* Begin *

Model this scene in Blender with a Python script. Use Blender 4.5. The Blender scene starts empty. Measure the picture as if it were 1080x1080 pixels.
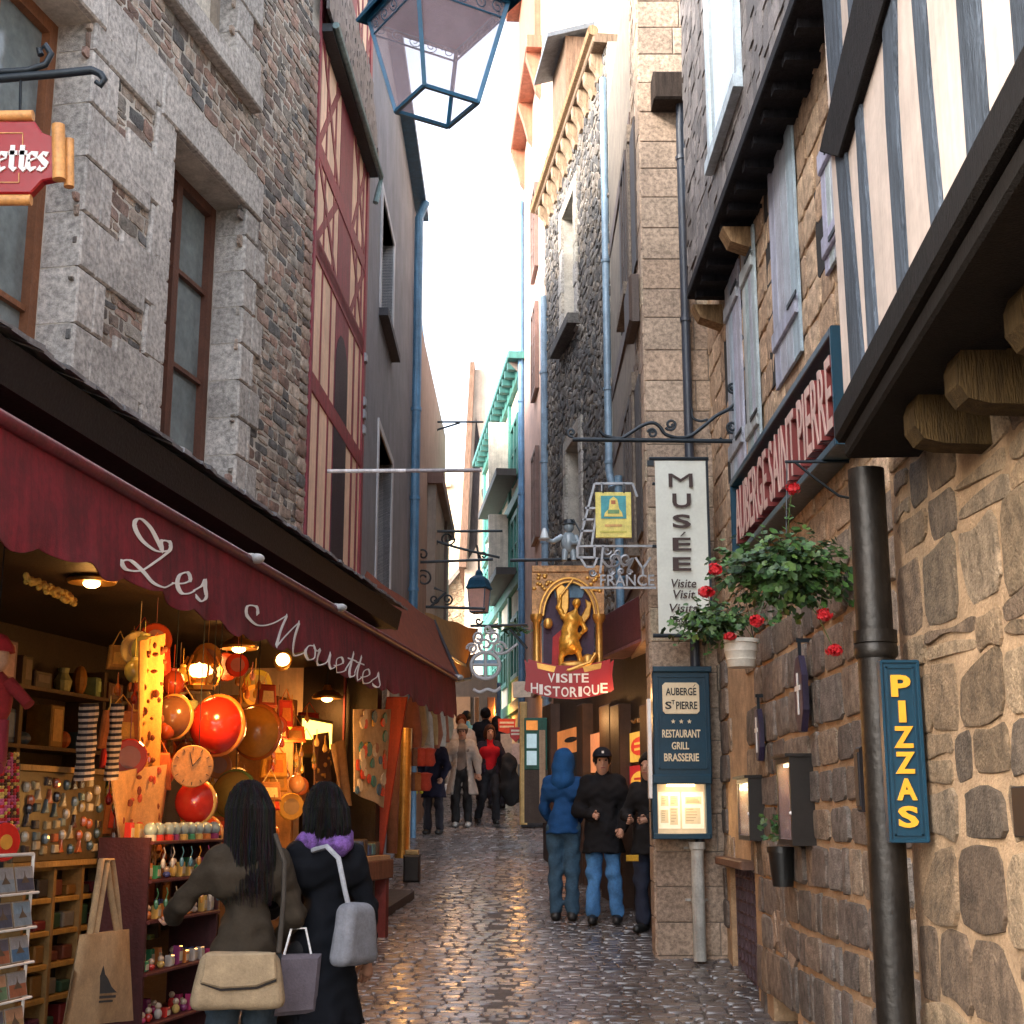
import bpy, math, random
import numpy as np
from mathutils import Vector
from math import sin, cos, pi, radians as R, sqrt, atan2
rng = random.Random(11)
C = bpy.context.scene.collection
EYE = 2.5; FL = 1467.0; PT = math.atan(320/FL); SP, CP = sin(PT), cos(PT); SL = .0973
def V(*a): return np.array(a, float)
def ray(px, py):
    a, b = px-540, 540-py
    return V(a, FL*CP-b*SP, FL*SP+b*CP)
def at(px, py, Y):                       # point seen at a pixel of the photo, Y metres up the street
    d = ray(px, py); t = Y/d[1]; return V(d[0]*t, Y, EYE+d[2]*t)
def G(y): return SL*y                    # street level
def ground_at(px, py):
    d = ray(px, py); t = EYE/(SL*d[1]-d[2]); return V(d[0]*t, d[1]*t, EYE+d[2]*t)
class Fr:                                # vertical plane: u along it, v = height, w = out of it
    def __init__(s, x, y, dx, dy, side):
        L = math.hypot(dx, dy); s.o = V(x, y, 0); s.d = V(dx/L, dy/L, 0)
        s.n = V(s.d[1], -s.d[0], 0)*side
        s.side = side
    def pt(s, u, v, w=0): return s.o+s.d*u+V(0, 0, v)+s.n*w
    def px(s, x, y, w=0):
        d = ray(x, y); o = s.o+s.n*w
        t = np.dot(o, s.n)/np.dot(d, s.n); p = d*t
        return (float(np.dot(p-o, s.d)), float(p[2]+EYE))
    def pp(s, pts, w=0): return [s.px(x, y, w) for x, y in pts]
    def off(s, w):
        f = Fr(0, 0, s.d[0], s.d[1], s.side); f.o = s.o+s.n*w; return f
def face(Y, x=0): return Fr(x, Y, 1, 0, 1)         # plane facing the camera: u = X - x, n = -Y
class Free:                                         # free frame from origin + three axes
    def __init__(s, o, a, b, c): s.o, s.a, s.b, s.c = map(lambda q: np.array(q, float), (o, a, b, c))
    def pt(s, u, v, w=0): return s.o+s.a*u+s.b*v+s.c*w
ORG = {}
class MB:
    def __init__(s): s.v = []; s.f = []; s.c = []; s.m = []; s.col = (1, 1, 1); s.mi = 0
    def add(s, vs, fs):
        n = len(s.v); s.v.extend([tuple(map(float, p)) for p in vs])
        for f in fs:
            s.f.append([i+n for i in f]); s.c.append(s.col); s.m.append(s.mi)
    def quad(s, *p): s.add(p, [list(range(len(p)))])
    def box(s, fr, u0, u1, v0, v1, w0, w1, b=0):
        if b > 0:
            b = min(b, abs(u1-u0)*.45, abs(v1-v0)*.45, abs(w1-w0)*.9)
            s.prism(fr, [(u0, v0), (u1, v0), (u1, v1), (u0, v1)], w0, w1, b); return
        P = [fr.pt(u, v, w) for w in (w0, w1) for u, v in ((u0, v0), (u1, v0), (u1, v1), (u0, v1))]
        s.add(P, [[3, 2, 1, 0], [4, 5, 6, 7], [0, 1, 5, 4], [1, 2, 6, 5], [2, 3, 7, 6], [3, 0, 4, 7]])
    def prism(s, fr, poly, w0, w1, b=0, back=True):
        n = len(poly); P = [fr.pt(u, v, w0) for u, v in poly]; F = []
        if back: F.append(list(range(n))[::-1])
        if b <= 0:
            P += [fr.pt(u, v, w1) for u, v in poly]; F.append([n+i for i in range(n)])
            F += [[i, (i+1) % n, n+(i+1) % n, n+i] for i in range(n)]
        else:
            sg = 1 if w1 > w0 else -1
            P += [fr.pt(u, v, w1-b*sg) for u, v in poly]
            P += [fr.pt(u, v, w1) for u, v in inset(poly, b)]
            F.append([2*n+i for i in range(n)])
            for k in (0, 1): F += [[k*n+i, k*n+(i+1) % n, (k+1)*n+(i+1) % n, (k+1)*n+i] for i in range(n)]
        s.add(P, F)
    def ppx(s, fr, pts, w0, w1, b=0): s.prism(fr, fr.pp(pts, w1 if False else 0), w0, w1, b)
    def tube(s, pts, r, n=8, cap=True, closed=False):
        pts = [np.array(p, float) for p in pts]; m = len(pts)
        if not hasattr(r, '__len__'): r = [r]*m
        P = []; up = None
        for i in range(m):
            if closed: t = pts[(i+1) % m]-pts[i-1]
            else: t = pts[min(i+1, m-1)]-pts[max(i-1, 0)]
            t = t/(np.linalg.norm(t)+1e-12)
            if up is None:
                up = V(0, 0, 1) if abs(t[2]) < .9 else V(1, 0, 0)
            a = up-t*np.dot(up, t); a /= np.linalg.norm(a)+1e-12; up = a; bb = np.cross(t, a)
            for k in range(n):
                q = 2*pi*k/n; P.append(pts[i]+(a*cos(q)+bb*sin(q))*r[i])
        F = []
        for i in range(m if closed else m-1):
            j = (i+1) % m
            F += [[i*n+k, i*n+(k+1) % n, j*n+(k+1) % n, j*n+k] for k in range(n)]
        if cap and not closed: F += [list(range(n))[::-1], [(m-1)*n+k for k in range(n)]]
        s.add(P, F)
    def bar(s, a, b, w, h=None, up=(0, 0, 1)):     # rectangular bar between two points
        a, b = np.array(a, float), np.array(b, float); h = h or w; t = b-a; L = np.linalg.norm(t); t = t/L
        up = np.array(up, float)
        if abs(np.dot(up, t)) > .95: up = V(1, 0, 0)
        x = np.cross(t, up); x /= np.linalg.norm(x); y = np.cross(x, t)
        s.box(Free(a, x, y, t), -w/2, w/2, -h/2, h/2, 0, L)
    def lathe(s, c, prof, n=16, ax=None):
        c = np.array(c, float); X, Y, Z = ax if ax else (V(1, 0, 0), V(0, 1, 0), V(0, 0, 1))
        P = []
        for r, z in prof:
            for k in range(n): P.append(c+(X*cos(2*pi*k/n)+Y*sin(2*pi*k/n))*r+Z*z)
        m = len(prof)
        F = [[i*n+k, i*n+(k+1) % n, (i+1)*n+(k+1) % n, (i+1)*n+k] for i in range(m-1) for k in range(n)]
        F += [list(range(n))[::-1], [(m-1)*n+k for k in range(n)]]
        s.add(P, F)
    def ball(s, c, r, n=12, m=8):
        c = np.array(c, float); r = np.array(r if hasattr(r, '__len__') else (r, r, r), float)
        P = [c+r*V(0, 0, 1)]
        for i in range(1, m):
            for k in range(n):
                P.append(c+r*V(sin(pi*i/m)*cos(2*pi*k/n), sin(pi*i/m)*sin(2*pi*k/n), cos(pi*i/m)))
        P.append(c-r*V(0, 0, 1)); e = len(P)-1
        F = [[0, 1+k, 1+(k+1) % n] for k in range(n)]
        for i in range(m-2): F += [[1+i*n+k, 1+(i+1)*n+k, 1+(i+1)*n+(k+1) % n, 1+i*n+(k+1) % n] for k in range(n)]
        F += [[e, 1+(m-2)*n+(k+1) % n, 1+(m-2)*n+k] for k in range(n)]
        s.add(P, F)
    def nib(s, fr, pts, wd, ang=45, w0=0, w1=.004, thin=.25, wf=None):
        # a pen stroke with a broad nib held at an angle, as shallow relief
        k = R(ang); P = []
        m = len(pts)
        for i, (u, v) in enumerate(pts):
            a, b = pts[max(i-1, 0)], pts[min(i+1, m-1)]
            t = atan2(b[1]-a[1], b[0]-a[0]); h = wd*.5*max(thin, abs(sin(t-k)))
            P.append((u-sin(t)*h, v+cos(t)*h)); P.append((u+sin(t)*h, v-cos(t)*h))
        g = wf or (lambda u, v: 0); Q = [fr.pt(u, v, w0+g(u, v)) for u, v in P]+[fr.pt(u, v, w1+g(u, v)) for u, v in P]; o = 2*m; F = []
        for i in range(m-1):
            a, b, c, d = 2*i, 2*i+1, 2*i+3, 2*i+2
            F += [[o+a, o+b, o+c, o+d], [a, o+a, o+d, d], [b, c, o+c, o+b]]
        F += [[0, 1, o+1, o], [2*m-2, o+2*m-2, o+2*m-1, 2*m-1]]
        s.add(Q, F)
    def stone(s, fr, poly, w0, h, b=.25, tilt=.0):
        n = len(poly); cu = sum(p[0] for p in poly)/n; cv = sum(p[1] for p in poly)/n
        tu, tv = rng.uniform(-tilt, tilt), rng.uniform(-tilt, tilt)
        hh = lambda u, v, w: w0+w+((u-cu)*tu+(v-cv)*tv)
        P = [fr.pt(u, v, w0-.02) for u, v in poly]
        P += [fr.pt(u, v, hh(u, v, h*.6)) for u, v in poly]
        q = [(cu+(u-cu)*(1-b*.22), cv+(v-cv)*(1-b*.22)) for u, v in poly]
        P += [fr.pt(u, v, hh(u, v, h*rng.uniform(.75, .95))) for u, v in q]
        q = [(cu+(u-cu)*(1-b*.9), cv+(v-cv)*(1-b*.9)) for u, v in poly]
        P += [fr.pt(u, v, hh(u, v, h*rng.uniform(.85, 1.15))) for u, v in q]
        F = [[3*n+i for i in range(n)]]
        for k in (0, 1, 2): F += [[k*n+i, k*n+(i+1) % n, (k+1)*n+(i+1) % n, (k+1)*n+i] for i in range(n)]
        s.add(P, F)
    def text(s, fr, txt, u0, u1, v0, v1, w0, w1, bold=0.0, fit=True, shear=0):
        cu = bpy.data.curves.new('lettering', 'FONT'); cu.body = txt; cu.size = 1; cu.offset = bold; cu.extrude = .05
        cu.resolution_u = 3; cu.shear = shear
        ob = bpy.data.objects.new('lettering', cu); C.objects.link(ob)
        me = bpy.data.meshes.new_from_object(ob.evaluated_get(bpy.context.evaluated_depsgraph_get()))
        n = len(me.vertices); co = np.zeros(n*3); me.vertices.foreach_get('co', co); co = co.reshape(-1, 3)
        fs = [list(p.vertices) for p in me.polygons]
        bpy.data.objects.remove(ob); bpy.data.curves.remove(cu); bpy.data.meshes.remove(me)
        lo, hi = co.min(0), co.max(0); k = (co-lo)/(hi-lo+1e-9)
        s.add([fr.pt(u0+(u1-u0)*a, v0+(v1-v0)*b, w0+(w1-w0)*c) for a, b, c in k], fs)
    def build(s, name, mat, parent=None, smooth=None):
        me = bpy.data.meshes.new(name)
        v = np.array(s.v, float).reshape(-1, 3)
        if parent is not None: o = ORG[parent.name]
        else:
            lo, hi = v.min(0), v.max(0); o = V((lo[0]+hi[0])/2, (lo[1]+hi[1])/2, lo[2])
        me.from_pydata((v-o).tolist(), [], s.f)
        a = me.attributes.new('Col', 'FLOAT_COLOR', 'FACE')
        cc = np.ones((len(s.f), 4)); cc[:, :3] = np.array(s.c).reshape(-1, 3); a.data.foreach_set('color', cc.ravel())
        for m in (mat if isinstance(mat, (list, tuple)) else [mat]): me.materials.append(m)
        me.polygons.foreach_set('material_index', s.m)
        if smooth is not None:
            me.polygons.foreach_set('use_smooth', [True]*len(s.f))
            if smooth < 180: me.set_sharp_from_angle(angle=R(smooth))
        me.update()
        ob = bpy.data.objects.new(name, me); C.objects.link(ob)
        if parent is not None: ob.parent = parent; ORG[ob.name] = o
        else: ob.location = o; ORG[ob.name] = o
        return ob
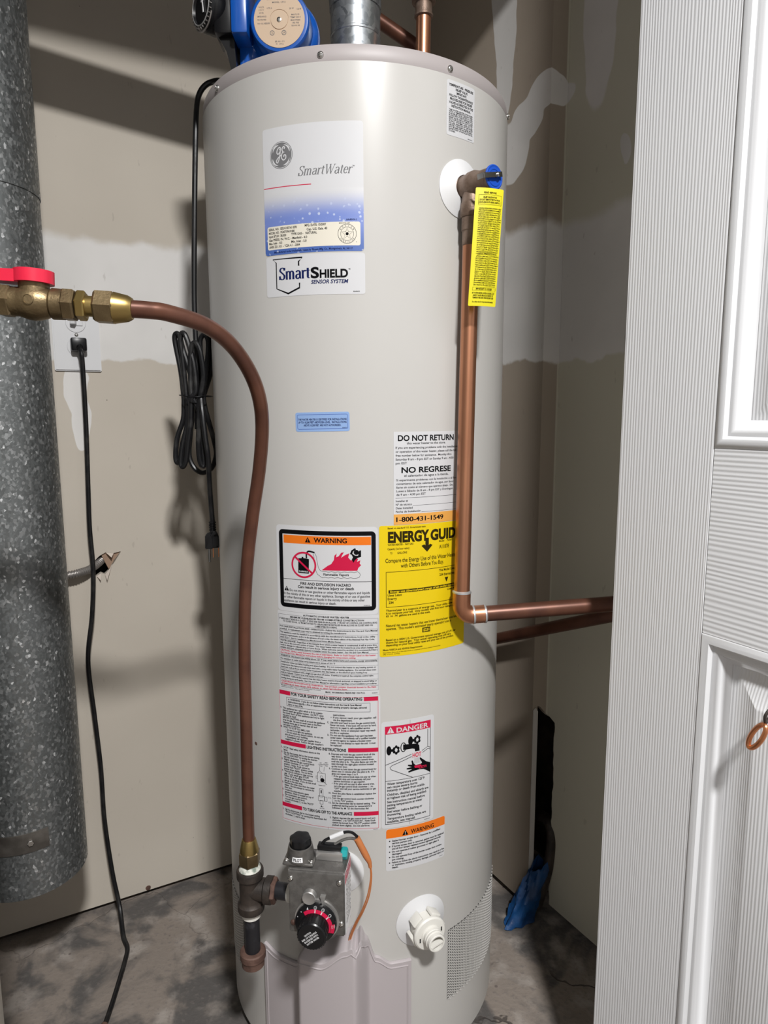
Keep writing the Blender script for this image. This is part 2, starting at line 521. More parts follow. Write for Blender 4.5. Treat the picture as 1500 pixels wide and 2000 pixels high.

* End *

▸ Written request: For each line in the data above that contains the string "pixels", extract the line.

▸ Worked solution:
Model this scene in Blender with a Python script. Use Blender 4.5. The Blender scene starts empty. Measure the picture as if it were 1080x1080 pixels.
Keep writing the Blender script for this image. This is part 2, starting at line 521. More parts follow. Write for Blender 4.5. Treat the picture as 1500 pixels wide and 2000 pixels high.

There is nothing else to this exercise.